- WTI crude oil begins the week with a gap-up, crosses short-term resistance line on market’s mildly positive mood.
- Bullish MACD signals favor energy buyers but RSI conditions suggest limited upside room.
- Sustained trading beyond 200-HMA, immediate support line keeps Oil buyers hopeful.
WTI crude oil picks up bids to defend the week-start gap towards the north of $73.00, up 0.50% near $73.30 by the press time of the mid-Asian session on Monday.
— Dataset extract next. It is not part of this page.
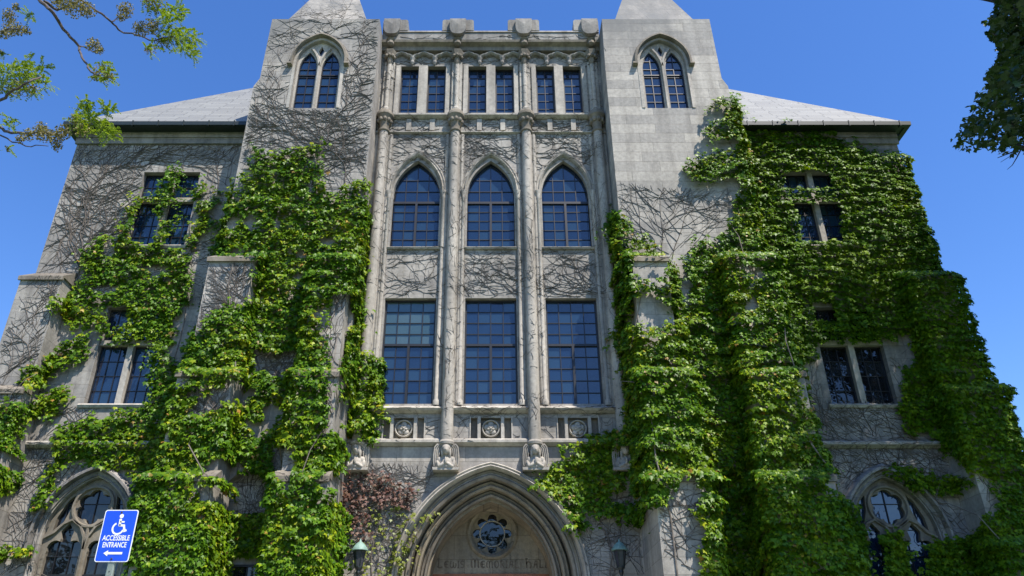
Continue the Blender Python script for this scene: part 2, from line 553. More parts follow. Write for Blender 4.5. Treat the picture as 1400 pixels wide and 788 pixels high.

In doing so, the black gold surpasses a three-day-old descending resistance line while approaching a horizontal hurdle comprising multiple levels marked since May 19.
It should be noted that the initial agreement on the US debt ceiling extension allows the commodity price to remain firmer despite the challenges the deal has in Congress.
Also read: US President Biden: This deal is good news for the American people
It’s worth noting that the MACD indicator flashes bullish signals and favors the energy buyers but the RSI (14) approaches the overbought region and hence suggests limited upside room for the commodity price.
That said, the WTI bulls may quickly challenge the previous weekly peak of $74.70 on crossing the immediate horizontal hurdle surrounding $73.50-55. However, the monthly high of $76.60 and the late April swing high near $76.85 could check the quote’s further upside.
Alternatively, the resistance-turned-support line stretched from the last Wednesday and the 200-Hour Moving Average (HMA), respectively near $72.85 and $72.40, can challenge the WTI bears.
Also likely to challenge the commodity buyers is an upward-sloping resistance line from May 17, near $71.60.